D’après lui, le projet aura une dimension régionale et internationale car il prévoit la mise en place des prémices d’une Giga-Factory tunisienne aux portes de l’Europe et de l’Afrique, située sur les autoroutes de la mer et celles du ciel. Et donc, le nouvel aéroport sera l’occasion de développer toute une ville qui comporte un centre international de transport, d’industrie et de logistique…

Cette vision idyllique du projet fait abstraction de l’impact de ce grand projet sur l’environnement et sur la transformation brutale de cette zone rurale et ses environs. Elle rappelle celle du projet de Jenen Medjerda, à Oued Zarga (gouvernorat de Béja), projet d’édification d’une nouvelle ville au tour d’une université au bord du bassin du barrage Sidi Salem.

En dépit de la mobilisation de toute la région pour sa réalisation, ce projet a été abandonné en raison de son impact sur la pollution du barrage.

La vision futuriste de Borhene Dhaouadi fait par contre le jeu des spéculateurs fonciers qui cherchent à mettre la main sur le site de l’aéroport de Tunis-Carthage, lequel s’étend sur 900 hectares d’excellente qualité foncière.

D’ailleurs, vers 2014-2016, l’Agence France Presse (AFP) avait évoqué l’intérêt d’hommes d’affaires turcs et qataris pour le site de l’aéroport.
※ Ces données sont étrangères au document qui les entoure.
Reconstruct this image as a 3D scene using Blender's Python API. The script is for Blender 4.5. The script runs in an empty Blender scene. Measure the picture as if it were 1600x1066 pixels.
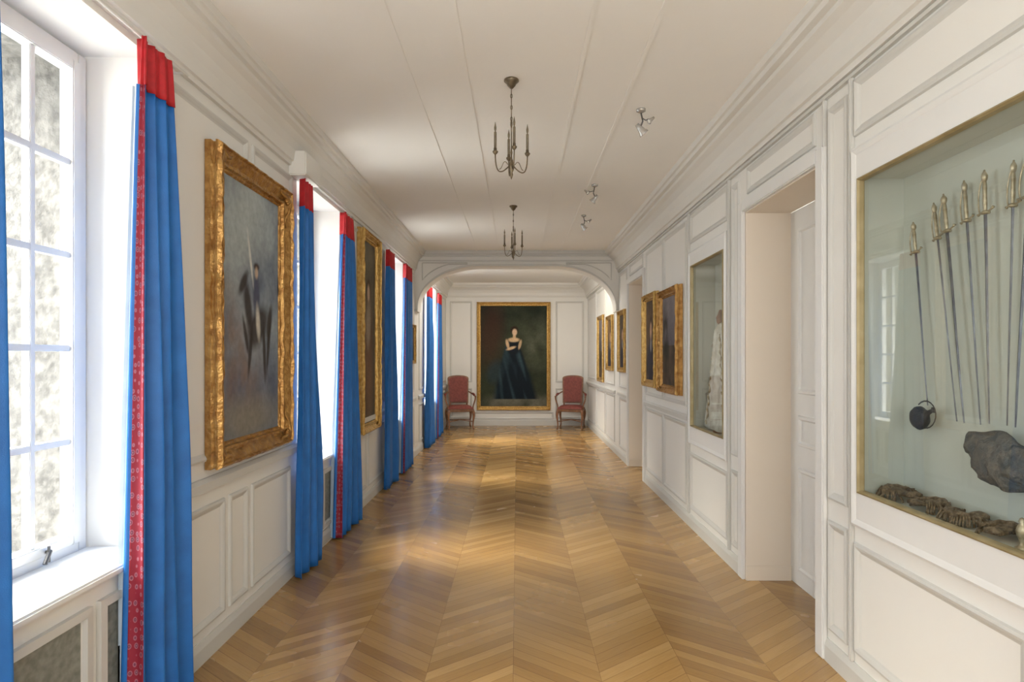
import bpy, bmesh, math, random
from mathutils import Vector, Matrix, noise
random.seed(4)
scene = bpy.context.scene
COL = scene.collection
try:
    scene.view_settings.view_transform = 'Standard'
    scene.view_settings.look = 'None'
    scene.view_settings.exposure = 0.62
except Exception: pass

XL, XR, YF, YB, ZC = -1.55, 1.54, 12.6, -3.0, 3.1

# ---------------------------------------------------------------- materials
def new_mat(name):
    m = bpy.data.materials.new(name); m.use_nodes = True
    nt = m.node_tree
    return m, nt, nt.nodes['Principled BSDF'], nt.nodes['Material Output']

def N(nt, t, **kw):
    n = nt.nodes.new(t)
    for k, v in kw.items(): setattr(n, k, v)
    return n

def mat(name, c, rough=0.5, metal=0.0, c2=None, nscale=8.0, bump=0.0, bscale=60.0, detail=4, bdist=0.01):
    m, nt, b, o = new_mat(name)
    tc = N(nt, 'ShaderNodeTexCoord')
    b.inputs['Roughness'].default_value = rough
    b.inputs['Metallic'].default_value = metal
    if c2 is None: c2 = tuple(x * 0.9 for x in c)
    nz = N(nt, 'ShaderNodeTexNoise'); nz.inputs['Scale'].default_value = nscale; nz.inputs['Detail'].default_value = detail
    nt.links.new(tc.outputs['Object'], nz.inputs['Vector'])
    r = N(nt, 'ShaderNodeValToRGB')
    r.color_ramp.elements[0].position = 0.35; r.color_ramp.elements[1].position = 0.65
    r.color_ramp.elements[0].color = (*c2, 1); r.color_ramp.elements[1].color = (*c, 1)
    nt.links.new(nz.outputs['Fac'], r.inputs['Fac'])
    nt.links.new(r.outputs['Color'], b.inputs['Base Color'])
    if bump > 0:
        n2 = N(nt, 'ShaderNodeTexNoise'); n2.inputs['Scale'].default_value = bscale; n2.inputs['Detail'].default_value = 3
        nt.links.new(tc.outputs['Object'], n2.inputs['Vector'])
        bp = N(nt, 'ShaderNodeBump'); bp.inputs['Strength'].default_value = bump; bp.inputs['Distance'].default_value = bdist
        nt.links.new(n2.outputs['Fac'], bp.inputs['Height'])
        nt.links.new(bp.outputs['Normal'], b.inputs['Normal'])
    return m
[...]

Ces derniers auraient offert un prix équivalant au coût de deux aéroports pour s’approprier le terrain.

Mais cette vision des choses a peu de chances d’aboutir pour deux raisons principales.

Tunis-Carthage n’est pas à transférer

La première consiste en le niet de l’actuel ministre du Transport, Rabbie Majidi, pour tout projet de transfert et en sa décision de maintenir l’aéroport et de le renforcer.
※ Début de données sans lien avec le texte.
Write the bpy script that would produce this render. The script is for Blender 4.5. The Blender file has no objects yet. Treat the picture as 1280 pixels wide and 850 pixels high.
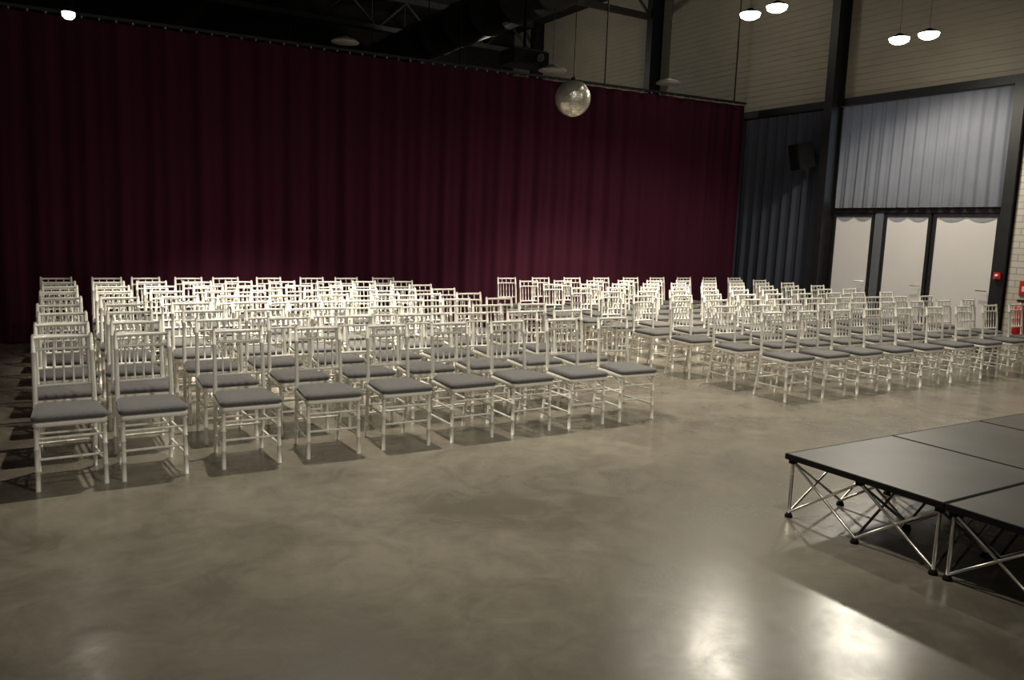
import bpy, math, random
from mathutils import Vector, Matrix
random.seed(4)
C=bpy.context.scene.collection
sc=bpy.context.scene
sc.view_settings.view_transform='Standard'
sc.view_settings.exposure=0.0

# ------------------------------------------------------------ materials
def nm(name):
    m=bpy.data.materials.new(name); m.use_nodes=True
    nt=m.node_tree; return m,nt,nt.nodes['Principled BSDF']
def lnk(nt,a,b): nt.links.new(a,b)
def simple(name,col,rough=.5,metal=0,noise=.0,scale=8,coat=0,emit=None,es=0,sheen=0,spec=.5):
    m,nt,b=nm(name)
    b.inputs['Base Color'].default_value=(*col,1)
    b.inputs['Roughness'].default_value=rough
    b.inputs['Metallic'].default_value=metal
    b.inputs['Coat Weight'].default_value=coat
    b.inputs['Sheen Weight'].default_value=sheen
    b.inputs['Specular IOR Level'].default_value=spec
    if emit: 
        b.inputs['Emission Color'].default_value=(*emit,1); b.inputs['Emission Strength'].default_value=es
    if noise>0:
        tc=nt.nodes.new('ShaderNodeTexCoord'); n=nt.nodes.new('ShaderNodeTexNoise'); n.inputs['Scale'].default_value=scale
        n.inputs['Detail'].default_value=5
        r=nt.nodes.new('ShaderNodeValToRGB')
        r.color_ramp.elements[0].position=.3; r.color_ramp.elements[1].position=.7
        r.color_ramp.elements[0].color=(*[c*(1-noise) for c in col],1)
        r.color_ramp.elements[1].color=(*[min(1,c*(1+noise)) for c in col],1)
        lnk(nt,tc.outputs['Object'],n.inputs['Vector']); lnk(nt,n.outputs['Fac'],r.inputs['Fac']); lnk(nt,r.outputs['Color'],b.inputs['Base Color'])
    return m
M={}
M['chair']=simple('chair_paint',(.90,.87,.79),.28,noise=.03,coat=.4)
M['cushion']=simple('seat_fabric',(.10,.096,.096),.8,noise=.2,scale=60,sheen=.3)
M['black']=simple('black_steel',(.010,.010,.011),.5,noise=.3)
M['blackm']=simple('black_matte',(.008,.008,.008),.9,noise=.3,spec=.2)
M['alu']=simple('aluminium',(.62,.60,.56),.35,1,noise=.1)
M['ductm']=simple('duct_dark',(.06,.058,.054),.6,.2,noise=.2)
M['deck']=simple('stage_laminate',(.055,.052,.046),.42,noise=.25,scale=3,spec=.5)
M['ceil']=simple('ceiling_black',(.018,.018,.017),.95,noise=.3,scale=1)
M['dark']=simple('dark_wall',(.02,.018,.018),.95,noise=.3)
M['plain']=simple('painted_wall',(.3,.27,.23),.9,noise=.05)
M['clad']=simple('cladding_beige',(.39,.355,.28),.6,noise=.06,scale=2)
M['lamp']=simple('lamp_glow',(1,1,1),.5,emit=(1,.93,.78),es=30)
M['lamp1']=simple('dimmed_lamp_glow',(1,1,1),.5,emit=(1,.93,.78),es=14)
M['lamp2']=simple('small_lamp_glow',(1,1,1),.5,emit=(1,.95,.85),es=4)
M['lampoff']=simple('lamp_diffuser',(.30,.29,.26),.5,noise=.05)
M['frost']=simple('frosted_door_glass',(.53,.50,.46),.5,noise=.03,scale=2,emit=(1,.93,.88),es=.11)  # faint emission stands in for daylight coming through the door panels
M['sky']=simple('window_daylight',(.8,.85,.9),.4,emit=(.75,.87,1),es=.6)
M['red']=simple('red_paint',(.6,.02,.015),.35,noise=.05)
M['white']=simple('white_plastic',(.75,.73,.68),.5,noise=.03)
M['grey']=simple('grey_paint',(.12,.13,.15),.6,noise=.05)
M['swag']=simple('swag_voile',(.26,.27,.30),.9,noise=.05)

# burgundy velvet
m,nt,b=nm('burgundy_velvet'); M['velvet']=m
tc=nt.nodes.new('ShaderNodeTexCoord'); n=nt.nodes.new('ShaderNodeTexNoise'); mp=nt.nodes.new('ShaderNodeMapping')
mp.inputs['Scale'].default_value=(3,3,.12); n.inputs['Scale'].default_value=1.5; n.inputs['Detail'].default_value=6
r=nt.nodes.new('ShaderNodeValToRGB'); r.color_ramp.elements[0].color=(.038,.0075,.0165,1); r.color_ramp.elements[1].color=(.066,.0125,.0275,1)
lnk(nt,tc.outputs['Object'],mp.inputs['Vector']); lnk(nt,mp.outputs[0],n.inputs['Vector']); lnk(nt,n.outputs['Fac'],r.inputs['Fac']); lnk(nt,r.outputs['Color'],b.inputs['Base Color'])
b.inputs['Roughness'].default_value=.95; b.inputs['Specular IOR Level'].default_value=.1
b.inputs['Sheen Weight'].default_value=.08; b.inputs['Sheen Tint'].default_value=(.5,.12,.24,1)

def fabric(name,col,trans):
    m,nt,b=nm(name)
    out=nt.nodes['Material Output']
    b.inputs['Base Color'].default_value=(*col,1); b.inputs['Roughness'].default_value=.95
    b.inputs['Specular IOR Level'].default_value=.15
    n=nt.nodes.new('ShaderNodeTexNoise'); n.inputs['Scale'].default_value=2
    tc=nt.nodes.new('ShaderNodeTexCoord'); lnk(nt,tc.outputs['Object'],n.inputs['Vector'])
    r=nt.nodes.new('ShaderNodeValToRGB'); r.color_ramp.elements[0].color=(*[c*.85 for c in col],1); r.color_ramp.elements[1].color=(*[c*1.15 for c in col],1)
    lnk(nt,n.outputs['Fac'],r.inputs['Fac']); lnk(nt,r.outputs['Color'],b.inputs['Base Color'])
    t=nt.nodes.new('ShaderNodeBsdfTranslucent'); lnk(nt,r.outputs['Color'],t.inputs['Color'])
    mx=nt.nodes.new('ShaderNodeMixShader'); mx.inputs[0].default_value=trans
    lnk(nt,b.outputs[0],mx.inputs[1]); lnk(nt,t.outputs[0],mx.inputs[2]); lnk(nt,mx.outputs[0],out.inputs['Surface'])
    return m
M['valance']=fabric('blue_grey_voile',(.185,.193,.22),.2)
M['drape']=fabric('slate_drape',(.060,.068,.092),.05)

# concrete floor
m,nt,b=nm('polished_concrete'); M['floor']=m
tc=nt.nodes.new('ShaderNodeTexCoord')
n1=nt.nodes.new('ShaderNodeTexNoise'); n1.inputs['Scale'].default_value=.9; n1.inputs['Detail'].default_value=10; n1.inputs['Roughness'].default_value=.62; n1.inputs['Distortion'].default_value=.6
n2=nt.nodes.new('ShaderNodeTexNoise'); n2.inputs['Scale'].default_value=3.5; n2.inputs['Detail'].default_value=10; n2.inputs['Roughness'].default_value=.72; n2.inputs['Distortion'].default_value=.8
mx=nt.nodes.new('ShaderNodeMix'); mx.data_type='FLOAT'; mx.inputs[0].default_value=.4
r=nt.nodes.new('ShaderNodeValToRGB')
r.color_ramp.elements[0].position=.40; r.color_ramp.elements[0].color=(.118,.104,.080,1)
r.color_ramp.elements[1].position=.60; r.color_ramp.elements[1].color=(.25,.227,.182,1)
for n in (n1,n2): lnk(nt,tc.outputs['Object'],n.inputs['Vector'])
lnk(nt,n1.outputs['Fac'],mx.inputs[2]); lnk(nt,n2.outputs['Fac'],mx.inputs[3]); lnk(nt,mx.outputs[0],r.inputs['Fac']); lnk(nt,r.outputs['Color'],b.inputs['Base Color'])
rr=nt.nodes.new('ShaderNodeMapRange'); rr.inputs['From Min'].default_value=.40; rr.inputs['From Max'].default_value=.60
rr.inputs['To Min'].default_value=.30; rr.inputs['To Max'].default_value=.18
lnk(nt,mx.outputs[0],rr.inputs['Value']); lnk(nt,rr.outputs[0],b.inputs['Roughness'])
b.inputs['Specular IOR Level'].default_value=.75
bp=nt.nodes.new('ShaderNodeBump'); bp.inputs['Strength'].default_value=.05; bp.inputs['Distance'].default_value=.02
lnk(nt,n1.outputs['Fac'],bp.inputs['Height']); lnk(nt,bp.outputs[0],b.inputs['Normal'])

# white block wall
m,nt,b=nm('white_blockwork'); M['block']=m
tc=nt.nodes.new('ShaderNodeTexCoord'); sp=nt.nodes.new('ShaderNodeSeparateXYZ'); cb=nt.nodes.new('ShaderNodeCombineXYZ')
lnk(nt,tc.outputs['Object'],sp.inputs[0]); lnk(nt,sp.outputs['Y'],cb.inputs['X']); lnk(nt,sp.outputs['Z'],cb.inputs['Y'])
br=nt.nodes.new('ShaderNodeTexBrick'); br.inputs['Scale'].default_value=1
br.inputs['Brick Width'].default_value=.5; br.inputs['Row Height'].default_value=.1; br.inputs['Mortar Size'].default_value=.008
br.inputs['Color1'].default_value=(.62,.58,.5,1); br.inputs['Color2'].default_value=(.56,.52,.45,1); br.inputs['Mortar'].default_value=(.36,.33,.28,1)
lnk(nt,cb.outputs[0],br.inputs['Vector']); lnk(nt,br.outputs['Color'],b.inputs['Base Color']); b.inputs['Roughness'].default_value=.85

# mirror ball tiles
m,nt,b=nm('mirror_tiles'); M['mirror']=m
b.inputs['Metallic'].default_value=.7; b.inputs['Roughness'].default_value=.3
n=nt.nodes.new('ShaderNodeTexNoise'); n.inputs['Scale'].default_value=9; tc=nt.nodes.new('ShaderNodeTexCoord'); lnk(nt,tc.outputs['Object'],n.inputs['Vector'])
r=nt.nodes.new('ShaderNodeValToRGB'); r.color_ramp.elements[0].color=(.65,.61,.50,1); r.color_ramp.elements[1].color=(.95,.9,.76,1)
lnk(nt,n.outputs['Fac'],r.inputs['Fac']); lnk(nt,r.outputs['Color'],b.inputs['Base Color'])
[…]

Interpellé sur le sujet, une semaine après la tenue de « la journée d’Utique », dans le cadre d’une interview accordée à un magazine de la place, le ministre a déclaré : « L’aéroport de Tunis-Carthage a été construit en 1972. Certaines extensions ont déjà été opérées. Un autre programme d’extension est prévu, ainsi qu’un programme de circulation aéroportuaire ».

Et le ministre d’ajouter : « L’aéroport de Tunis-Carthage a des avantages du fait de sa proximité. Il sert le tourisme des congrès et des affaires par exemple. Nous avons conçu un plan des aéroports tunisiens. Et c’est pour cela que l’aéroport d’Enfidha a été construit. Celui-ci devrait accueillir jusqu’à 30 millions passagers contre 7 millions actuellement pour l’aéroport de Tunis-Carthage. Mais cela n’a pas été rendu possible pour les raisons que tout le monde connaît ».

Le refus des bailleurs de fonds

La deuxième raison est perceptible à travers le refus annoncé des bailleurs de fonds de financer tout projet de transfert de l’aéroport de Tunis-Carthage. Des experts de la Banque mondiale et du FMI estiment que d’un point de vue économique, cette option de transfert n’est pas sérieuse à une période où l’économie tunisienne passe par une crise aiguë, et dans la mesure où des alternatives existent pour faire face aux pressions que pourrait connaître l’aéroport de Tunis-Carthage. Parmi ces alternatives, ils citent la proximité de celui d’Enfidha (60 km de Tunis) qui pourrait résorber une partie de tout excédent du trafic.

Pour eux, cette option a toutes les chances d’aboutir pour peu qu’on modernise la ligne ferroviaire Tunis-Enfidha et qu’on achète de nouveaux trains plus rapides. Le coût d’une telle infrastructure serait de loin moins élevé que celui que nécessitera la construction d’un nouvel aéroport (4 milliards de dollars selon Borhene Dhaouadi).